I have now been off of the depression meds long enough that they should be out of my body.  I started to notice some bodily changes a couple of days ago, but today was the first time that I realized that I was over thinking something to my detriment.  I've taken half of a pill that I am supposed to take when I feel the anxiety taking hold.  It is a small thing, but it feels like a victory.  A month or so ago I had realized that I had been having a low-grade panic attack for a couple of days....I thought that it was depression.  Once I saw and treated it as a panic attack, I felt much better.

So I ask that people be patience with me during this process.  If I clam up, don't let me.  If I cry, let me cry... but don't let me berate myself for crying.  I give people the space and permission to cry all the time, I need to start allowing myself that as well. 

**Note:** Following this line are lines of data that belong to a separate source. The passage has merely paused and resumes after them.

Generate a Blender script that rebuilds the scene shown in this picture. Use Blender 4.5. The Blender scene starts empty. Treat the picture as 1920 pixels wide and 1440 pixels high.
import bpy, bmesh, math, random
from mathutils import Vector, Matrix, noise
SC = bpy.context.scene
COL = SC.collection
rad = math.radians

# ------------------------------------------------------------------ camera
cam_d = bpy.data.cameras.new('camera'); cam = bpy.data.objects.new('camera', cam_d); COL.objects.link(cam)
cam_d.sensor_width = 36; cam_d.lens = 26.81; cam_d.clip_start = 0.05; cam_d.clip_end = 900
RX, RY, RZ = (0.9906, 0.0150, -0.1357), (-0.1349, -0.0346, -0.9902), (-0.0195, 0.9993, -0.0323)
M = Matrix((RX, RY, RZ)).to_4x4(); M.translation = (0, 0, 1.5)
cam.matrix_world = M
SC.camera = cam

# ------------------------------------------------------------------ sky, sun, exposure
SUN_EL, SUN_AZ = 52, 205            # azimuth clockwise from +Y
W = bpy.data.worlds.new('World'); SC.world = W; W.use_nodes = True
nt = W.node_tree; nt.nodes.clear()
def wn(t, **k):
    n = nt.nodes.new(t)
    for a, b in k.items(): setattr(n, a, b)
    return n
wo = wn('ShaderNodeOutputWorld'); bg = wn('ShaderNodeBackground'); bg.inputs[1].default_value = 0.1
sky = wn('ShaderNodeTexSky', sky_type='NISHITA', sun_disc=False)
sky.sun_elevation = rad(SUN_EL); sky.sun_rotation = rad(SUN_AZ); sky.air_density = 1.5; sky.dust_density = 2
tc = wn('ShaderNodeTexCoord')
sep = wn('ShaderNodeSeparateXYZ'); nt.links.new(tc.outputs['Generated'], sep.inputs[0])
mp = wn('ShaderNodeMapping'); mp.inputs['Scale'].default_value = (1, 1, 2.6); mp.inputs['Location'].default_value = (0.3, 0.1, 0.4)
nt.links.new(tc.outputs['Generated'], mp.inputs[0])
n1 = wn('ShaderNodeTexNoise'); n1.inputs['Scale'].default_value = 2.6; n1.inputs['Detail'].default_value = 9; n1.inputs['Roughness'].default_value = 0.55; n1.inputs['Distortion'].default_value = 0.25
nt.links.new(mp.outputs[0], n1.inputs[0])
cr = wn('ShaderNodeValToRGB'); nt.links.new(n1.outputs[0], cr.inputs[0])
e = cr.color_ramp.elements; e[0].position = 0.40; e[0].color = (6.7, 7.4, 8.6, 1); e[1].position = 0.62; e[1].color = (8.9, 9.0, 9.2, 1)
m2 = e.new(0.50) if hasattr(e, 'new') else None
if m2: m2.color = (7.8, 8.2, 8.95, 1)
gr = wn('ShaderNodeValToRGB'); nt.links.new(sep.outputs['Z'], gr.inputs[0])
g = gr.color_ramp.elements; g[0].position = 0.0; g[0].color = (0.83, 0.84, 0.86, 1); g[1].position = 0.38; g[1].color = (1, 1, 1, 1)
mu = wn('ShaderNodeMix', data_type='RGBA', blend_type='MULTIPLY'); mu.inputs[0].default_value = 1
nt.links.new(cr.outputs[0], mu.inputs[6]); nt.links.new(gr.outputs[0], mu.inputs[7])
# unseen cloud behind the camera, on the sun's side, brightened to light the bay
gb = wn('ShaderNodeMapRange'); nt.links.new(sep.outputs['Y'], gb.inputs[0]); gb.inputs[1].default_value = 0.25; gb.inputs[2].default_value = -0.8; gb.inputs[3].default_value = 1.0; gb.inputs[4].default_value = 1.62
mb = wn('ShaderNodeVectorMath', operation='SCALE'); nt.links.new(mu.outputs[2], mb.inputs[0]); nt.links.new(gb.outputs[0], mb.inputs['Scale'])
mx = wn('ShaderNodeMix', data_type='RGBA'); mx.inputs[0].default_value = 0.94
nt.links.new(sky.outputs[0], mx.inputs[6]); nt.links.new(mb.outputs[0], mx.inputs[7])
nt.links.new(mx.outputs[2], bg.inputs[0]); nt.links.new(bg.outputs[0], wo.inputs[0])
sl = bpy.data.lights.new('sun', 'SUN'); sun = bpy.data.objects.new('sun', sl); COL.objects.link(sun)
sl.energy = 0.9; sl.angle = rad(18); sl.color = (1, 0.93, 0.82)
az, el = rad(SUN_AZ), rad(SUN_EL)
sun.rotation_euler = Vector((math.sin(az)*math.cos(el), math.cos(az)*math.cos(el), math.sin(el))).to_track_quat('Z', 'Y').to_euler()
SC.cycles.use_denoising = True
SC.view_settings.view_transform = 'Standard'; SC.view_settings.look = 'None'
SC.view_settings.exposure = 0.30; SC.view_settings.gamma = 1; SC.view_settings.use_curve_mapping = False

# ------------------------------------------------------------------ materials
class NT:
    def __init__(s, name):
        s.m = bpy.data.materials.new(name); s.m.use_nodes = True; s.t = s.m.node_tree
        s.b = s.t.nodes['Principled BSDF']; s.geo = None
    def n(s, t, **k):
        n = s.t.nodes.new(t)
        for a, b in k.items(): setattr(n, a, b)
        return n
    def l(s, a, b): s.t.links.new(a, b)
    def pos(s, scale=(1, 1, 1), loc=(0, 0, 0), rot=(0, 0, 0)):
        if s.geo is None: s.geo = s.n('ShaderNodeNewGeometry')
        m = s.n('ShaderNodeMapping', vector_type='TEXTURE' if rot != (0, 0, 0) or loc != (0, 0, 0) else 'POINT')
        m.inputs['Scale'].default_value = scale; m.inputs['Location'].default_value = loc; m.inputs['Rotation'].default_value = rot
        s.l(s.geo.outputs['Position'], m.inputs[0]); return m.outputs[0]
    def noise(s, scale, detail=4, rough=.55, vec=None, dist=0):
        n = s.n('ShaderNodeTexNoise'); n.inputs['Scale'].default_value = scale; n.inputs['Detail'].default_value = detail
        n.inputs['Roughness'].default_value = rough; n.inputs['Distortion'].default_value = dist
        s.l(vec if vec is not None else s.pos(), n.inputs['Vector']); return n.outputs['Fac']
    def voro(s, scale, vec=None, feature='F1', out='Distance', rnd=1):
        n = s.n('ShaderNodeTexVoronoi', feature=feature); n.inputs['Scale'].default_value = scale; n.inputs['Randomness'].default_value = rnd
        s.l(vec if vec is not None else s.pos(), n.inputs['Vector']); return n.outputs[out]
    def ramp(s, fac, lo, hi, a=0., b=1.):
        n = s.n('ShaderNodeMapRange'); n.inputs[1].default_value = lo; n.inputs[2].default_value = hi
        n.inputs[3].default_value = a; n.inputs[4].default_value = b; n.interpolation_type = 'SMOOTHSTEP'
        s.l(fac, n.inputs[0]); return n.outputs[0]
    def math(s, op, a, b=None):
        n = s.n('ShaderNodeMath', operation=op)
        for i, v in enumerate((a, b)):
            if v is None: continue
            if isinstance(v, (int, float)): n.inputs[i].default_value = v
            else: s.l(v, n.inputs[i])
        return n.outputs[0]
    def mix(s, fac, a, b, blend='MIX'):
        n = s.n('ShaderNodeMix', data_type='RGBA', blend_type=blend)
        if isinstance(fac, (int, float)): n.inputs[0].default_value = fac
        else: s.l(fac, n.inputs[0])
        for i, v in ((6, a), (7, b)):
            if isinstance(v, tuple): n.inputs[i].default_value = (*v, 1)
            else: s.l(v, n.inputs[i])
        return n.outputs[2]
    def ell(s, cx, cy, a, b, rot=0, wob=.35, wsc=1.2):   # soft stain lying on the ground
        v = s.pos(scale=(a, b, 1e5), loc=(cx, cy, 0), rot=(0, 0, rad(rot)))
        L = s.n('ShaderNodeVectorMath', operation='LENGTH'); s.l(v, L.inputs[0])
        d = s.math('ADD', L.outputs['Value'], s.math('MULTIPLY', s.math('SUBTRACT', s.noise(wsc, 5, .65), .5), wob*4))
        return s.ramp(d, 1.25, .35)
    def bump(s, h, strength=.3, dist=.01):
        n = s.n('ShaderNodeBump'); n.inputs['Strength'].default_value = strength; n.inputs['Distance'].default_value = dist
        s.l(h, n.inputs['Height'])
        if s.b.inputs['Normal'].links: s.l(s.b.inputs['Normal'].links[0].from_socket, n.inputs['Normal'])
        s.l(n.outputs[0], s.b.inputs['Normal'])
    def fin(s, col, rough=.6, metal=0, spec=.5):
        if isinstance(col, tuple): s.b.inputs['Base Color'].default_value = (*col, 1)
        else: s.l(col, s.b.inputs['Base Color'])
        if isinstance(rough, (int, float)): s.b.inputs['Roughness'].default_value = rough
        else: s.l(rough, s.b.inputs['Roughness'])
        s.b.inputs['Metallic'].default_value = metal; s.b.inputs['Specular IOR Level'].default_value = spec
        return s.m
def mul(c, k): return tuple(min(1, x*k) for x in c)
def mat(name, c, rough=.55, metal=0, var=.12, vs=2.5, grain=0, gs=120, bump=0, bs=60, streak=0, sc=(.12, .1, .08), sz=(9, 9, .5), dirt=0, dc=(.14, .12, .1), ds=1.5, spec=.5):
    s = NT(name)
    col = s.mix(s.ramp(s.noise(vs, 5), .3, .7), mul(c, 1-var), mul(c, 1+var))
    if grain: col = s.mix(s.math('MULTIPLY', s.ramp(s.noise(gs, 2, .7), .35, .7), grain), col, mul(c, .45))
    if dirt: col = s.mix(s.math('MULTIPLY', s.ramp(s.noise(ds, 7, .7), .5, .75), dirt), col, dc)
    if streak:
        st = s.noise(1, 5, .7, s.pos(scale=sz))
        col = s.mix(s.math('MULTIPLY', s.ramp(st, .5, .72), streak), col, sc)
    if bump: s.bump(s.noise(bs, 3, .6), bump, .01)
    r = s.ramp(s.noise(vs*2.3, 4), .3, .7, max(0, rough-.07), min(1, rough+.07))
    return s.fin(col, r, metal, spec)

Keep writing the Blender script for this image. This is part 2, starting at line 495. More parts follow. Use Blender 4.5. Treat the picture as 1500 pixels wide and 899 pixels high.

Also, please help me remember these things:
  • Being my own worst critic will one day be the death of me.
  • Insecurities are not weakness, they are limits we have placed on ourselves.
  • There is nothing wrong with me needing people.
  • If I tell others that "I don't seek perfection from them, I seek intention" in their actions...I need to ask the same from myself....every.damn.day.


I need to find comfort in my own badassery.  I am smart; I am capable; I am enough.  I need to stop letting that big pit that says I will never be respected or acknowledged for my abilities be filled with the knowledge that I can.  That pit dictates so much of my life....it drives me to distraction, it prevents me from finishing projects that really do show my abilities.  It tells me that not only will I end up alone in life, but also that there is something within me that is so flawed that I deserve it. That pit needs to go in the worst way.